Koinonia vs. Koinonitis

 

Recently I met with a group of pastors I am coaching and we talked about the challenge of assimilating newcomers into an established church body. We shared various ideas such as having a well-trained parking lot team, using knowledgeable greeters at the doors, and establishing a solid Welcome Center.

We discussed various tracking systems that can be implemented and strategies for contacting first-time visitors. Some great ideas were shared.

Then one of the guys noted something that drew nods from the rest of the group. He said, “Unless the congregation at large embraces the value of welcoming newcomers, no number of systems will be sufficient to provide a welcoming environment. The lack of personal touch on that Sunday will overshadow any attempt to reach out after that Sunday.”

I wasn’t surprised that, to a man, the group agreed. Though none of their churches intended to be cliquish or closed off, all of them were sadly lacking in intentionally seeking out visitors and making them feel welcome.

One of the men then added, “In our church, we value koinonia (deep fellowship among individuals) but sometimes that can degenerate into koinonitis.” We laughed at his made-up word, but he quickly defined it as fellowship that deteriorated into exclusivity.

He continued, “I see it when regular attenders gravitate toward their friends on Sunday mornings and totally ignore the newcomers. Their entire focus is on enjoying their cherished established relationships rather than looking for those who have no relationships.

Another pastor picked up on an additional problem.  He said, “I also see it when small groups become so close that they become closed. That is, they have no desire to make room for the unattached. It’s as if they’re saying, ‘I love what I have and I don’t want to lose it – no matter what it might cost to the disconnected.”


CREATING A CULTURE OF WELCOME

For the remainder of our discussion, we focused on how pastors can cast a vision and uphold the value of welcoming the strangers in our midst. Here are some of the ideas that were shared.
 

WHAT PASTORS CAN DO:

  1. Use the pulpit to hold up the value of welcome and challenge the congregation to actively embrace it.  
     

  2. Utilize other communication avenues to raise the value of everyone’s role in creating an ethos of welcome, such as a newsletter, email blast, announcements, etc. 
     

  3. Model welcome by roaming through the atrium or foyer before services. Pastors will recognize new people more quickly than anyone else, so set an example to your congregation by engaging newcomers.
     

  4. Encourage your staff to model this by being available and vigilant in the twenty minutes before every service.
     

  5. While celebrating the warmth and intimacy that established small groups can have, remind them that there are others who don’t yet have that and who need to be invited in and included. 
     

  6. Affirm and celebrate, both privately and publicly, individuals and groups who are living out this value.

 
 WHAT CONGREGANTS CAN DO:

For those of you who are reading this and are not pastors, allow me to offer a few suggestions of what you can do to help create a culture of welcome in your church.
 

  1. Be on the alert. Expect newcomers and watch for them.
     

  2. Be proactive. If you see someone new, go to them. Don’t just expect the “professionals” – the extroverts, welcome team, or staff – to do it. 
     

  3. Smile. Send “glad to be with you” feelings.
     

  4. Ask questions, such as:

    • Hi! I don’t think I’ve met you. My name is… What’s yours?

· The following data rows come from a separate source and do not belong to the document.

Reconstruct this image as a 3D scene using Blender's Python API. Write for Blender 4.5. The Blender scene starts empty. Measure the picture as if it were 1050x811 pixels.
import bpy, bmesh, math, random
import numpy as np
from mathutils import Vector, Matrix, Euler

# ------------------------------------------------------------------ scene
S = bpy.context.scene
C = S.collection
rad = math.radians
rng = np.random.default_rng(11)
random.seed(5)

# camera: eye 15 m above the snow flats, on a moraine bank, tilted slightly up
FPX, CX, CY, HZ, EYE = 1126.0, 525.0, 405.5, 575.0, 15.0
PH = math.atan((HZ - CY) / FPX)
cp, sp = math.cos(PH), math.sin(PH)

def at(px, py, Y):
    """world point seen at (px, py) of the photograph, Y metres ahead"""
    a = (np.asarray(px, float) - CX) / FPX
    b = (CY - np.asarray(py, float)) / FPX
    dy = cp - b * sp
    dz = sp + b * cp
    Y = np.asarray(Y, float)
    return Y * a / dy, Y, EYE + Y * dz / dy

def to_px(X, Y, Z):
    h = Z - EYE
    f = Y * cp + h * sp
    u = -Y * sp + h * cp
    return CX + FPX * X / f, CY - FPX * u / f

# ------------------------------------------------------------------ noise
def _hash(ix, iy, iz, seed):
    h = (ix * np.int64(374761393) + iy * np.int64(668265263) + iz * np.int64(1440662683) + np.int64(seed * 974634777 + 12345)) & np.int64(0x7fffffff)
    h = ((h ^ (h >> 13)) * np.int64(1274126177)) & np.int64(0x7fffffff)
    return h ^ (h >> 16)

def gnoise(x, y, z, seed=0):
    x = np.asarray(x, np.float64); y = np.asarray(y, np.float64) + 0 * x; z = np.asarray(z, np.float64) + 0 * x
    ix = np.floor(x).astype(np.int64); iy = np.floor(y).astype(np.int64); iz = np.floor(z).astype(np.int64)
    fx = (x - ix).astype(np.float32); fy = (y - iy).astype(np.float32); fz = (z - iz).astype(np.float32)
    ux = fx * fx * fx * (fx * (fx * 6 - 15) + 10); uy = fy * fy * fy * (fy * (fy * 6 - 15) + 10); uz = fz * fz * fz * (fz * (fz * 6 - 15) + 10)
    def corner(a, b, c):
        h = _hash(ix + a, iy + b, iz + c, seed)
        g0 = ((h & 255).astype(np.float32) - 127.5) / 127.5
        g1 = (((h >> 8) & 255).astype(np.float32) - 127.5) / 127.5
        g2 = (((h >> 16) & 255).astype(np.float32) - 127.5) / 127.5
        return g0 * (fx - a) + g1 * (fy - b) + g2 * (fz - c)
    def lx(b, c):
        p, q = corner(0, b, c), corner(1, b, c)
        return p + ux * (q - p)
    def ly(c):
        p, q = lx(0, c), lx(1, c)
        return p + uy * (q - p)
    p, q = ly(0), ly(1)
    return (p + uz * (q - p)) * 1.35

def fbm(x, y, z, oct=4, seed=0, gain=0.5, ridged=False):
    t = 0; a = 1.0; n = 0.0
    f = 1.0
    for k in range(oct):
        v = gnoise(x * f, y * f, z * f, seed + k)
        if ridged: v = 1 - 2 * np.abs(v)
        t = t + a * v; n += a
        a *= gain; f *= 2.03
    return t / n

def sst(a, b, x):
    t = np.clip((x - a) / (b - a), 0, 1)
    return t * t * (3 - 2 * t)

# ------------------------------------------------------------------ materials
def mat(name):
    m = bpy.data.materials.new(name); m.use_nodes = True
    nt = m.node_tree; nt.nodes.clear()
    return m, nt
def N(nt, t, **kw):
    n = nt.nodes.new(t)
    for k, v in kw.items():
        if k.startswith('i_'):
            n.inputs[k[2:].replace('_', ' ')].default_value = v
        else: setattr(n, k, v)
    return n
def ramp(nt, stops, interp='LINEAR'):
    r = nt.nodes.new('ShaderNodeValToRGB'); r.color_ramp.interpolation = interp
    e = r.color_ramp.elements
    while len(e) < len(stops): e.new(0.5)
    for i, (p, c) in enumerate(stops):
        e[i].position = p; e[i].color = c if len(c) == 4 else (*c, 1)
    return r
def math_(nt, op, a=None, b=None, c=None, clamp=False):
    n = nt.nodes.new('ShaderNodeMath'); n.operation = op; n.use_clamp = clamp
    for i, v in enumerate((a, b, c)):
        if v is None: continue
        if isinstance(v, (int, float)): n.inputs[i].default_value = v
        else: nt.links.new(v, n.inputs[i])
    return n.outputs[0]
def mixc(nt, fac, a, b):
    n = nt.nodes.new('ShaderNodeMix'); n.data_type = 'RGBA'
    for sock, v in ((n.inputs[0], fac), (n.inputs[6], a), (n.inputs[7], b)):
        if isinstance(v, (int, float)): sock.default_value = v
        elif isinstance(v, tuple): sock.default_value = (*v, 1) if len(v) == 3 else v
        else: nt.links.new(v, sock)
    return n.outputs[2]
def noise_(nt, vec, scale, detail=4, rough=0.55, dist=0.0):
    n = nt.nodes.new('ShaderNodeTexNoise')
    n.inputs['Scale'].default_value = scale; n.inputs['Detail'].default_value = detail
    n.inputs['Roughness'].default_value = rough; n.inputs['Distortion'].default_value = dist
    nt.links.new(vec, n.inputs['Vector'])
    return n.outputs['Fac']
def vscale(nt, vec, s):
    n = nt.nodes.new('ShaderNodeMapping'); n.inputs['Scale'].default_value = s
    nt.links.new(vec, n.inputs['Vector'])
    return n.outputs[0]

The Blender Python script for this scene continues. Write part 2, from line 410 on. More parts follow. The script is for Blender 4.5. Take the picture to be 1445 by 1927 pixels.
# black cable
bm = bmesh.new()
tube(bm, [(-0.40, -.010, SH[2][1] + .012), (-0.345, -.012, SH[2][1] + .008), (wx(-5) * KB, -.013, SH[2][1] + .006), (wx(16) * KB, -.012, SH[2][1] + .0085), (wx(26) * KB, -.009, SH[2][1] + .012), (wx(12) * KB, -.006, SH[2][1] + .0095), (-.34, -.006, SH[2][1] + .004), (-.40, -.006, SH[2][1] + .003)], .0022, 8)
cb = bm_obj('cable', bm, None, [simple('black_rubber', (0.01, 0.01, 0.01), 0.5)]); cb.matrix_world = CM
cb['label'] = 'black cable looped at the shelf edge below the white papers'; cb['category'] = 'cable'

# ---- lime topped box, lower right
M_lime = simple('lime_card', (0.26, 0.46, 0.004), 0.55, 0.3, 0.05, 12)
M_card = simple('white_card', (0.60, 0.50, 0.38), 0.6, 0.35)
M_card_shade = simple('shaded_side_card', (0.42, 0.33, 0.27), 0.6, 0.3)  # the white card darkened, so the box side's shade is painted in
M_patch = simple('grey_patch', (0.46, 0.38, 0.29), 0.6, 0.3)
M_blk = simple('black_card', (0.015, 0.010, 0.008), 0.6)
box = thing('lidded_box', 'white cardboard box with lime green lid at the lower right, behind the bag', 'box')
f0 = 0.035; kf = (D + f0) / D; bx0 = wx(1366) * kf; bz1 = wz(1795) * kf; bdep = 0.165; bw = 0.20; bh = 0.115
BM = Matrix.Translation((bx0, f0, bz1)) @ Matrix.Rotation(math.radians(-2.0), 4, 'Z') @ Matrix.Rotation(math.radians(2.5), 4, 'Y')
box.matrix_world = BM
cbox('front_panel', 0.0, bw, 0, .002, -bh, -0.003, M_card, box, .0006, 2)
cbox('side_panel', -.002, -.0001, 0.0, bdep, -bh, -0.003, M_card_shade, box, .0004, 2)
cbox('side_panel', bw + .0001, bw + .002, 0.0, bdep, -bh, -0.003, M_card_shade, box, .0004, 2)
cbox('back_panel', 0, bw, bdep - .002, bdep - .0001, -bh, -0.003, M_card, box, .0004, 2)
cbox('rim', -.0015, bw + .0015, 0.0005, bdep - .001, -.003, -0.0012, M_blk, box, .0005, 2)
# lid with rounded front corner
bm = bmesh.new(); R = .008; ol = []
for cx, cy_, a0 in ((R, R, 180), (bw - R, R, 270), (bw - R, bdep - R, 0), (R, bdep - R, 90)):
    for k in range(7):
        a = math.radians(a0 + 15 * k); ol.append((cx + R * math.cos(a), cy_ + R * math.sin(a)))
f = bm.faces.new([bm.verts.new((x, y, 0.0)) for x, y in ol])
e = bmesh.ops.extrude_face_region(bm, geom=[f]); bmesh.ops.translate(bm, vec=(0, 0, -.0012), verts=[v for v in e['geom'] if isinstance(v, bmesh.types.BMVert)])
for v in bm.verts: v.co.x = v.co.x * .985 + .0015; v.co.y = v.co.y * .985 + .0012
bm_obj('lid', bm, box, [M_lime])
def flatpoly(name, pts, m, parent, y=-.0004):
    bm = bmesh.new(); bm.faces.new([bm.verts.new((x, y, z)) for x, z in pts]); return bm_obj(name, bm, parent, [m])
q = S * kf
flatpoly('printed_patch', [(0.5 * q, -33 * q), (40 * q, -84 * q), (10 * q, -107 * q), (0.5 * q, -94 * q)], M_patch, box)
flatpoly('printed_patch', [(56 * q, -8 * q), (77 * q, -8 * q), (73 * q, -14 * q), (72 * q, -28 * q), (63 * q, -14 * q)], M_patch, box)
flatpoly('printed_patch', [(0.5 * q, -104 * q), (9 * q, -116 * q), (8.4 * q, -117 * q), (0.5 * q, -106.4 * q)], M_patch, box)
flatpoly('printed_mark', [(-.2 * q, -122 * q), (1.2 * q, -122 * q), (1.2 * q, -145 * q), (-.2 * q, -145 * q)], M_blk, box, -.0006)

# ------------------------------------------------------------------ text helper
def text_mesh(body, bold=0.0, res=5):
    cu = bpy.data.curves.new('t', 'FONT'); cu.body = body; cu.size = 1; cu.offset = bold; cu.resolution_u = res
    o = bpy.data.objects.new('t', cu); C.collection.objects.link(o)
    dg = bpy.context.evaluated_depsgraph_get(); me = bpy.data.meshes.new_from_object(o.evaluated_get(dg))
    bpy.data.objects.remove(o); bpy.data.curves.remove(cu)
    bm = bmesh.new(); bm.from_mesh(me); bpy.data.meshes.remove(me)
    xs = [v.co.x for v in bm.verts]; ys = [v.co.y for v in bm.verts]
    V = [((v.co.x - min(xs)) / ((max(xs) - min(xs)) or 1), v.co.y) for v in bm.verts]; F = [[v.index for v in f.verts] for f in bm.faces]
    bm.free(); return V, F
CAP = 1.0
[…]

    • Is this your first time here? (Even if they’ve been coming for years, you can still say… “well, I’m glad I finally got to meet you!”)

    • What brought you here? (This helps you learn a little about what they’re looking for. Maybe they have friends that invited them, or perhaps they have kids or teens. Or you may be able to discern if they are in a painful transition.)

    • Do you have any questions I can help you with? (This may lead to a key introduction you can make, such as another parent of kids the same age, the youth pastor/volunteer, etc.)

  5. Look for them the next week and seek them out again. Extend the circle of welcome by introducing them to someone else. Welcoming someone once is nice, but moving someone from “visitor” to “family” takes time and an ever-expanding circle of joyful connections.

 
When visitors attend a church, they will inevitably do a debrief of the experience on the drive home. They will comment on the worship, and they will rate the sermon. And to be sure, those things are important.

However, the majority of those who return won’t do so because of the worship or the sermon. They will do so because of the welcome they received and the message that was sent that they were seen and valued.  And that’s the job of all of us.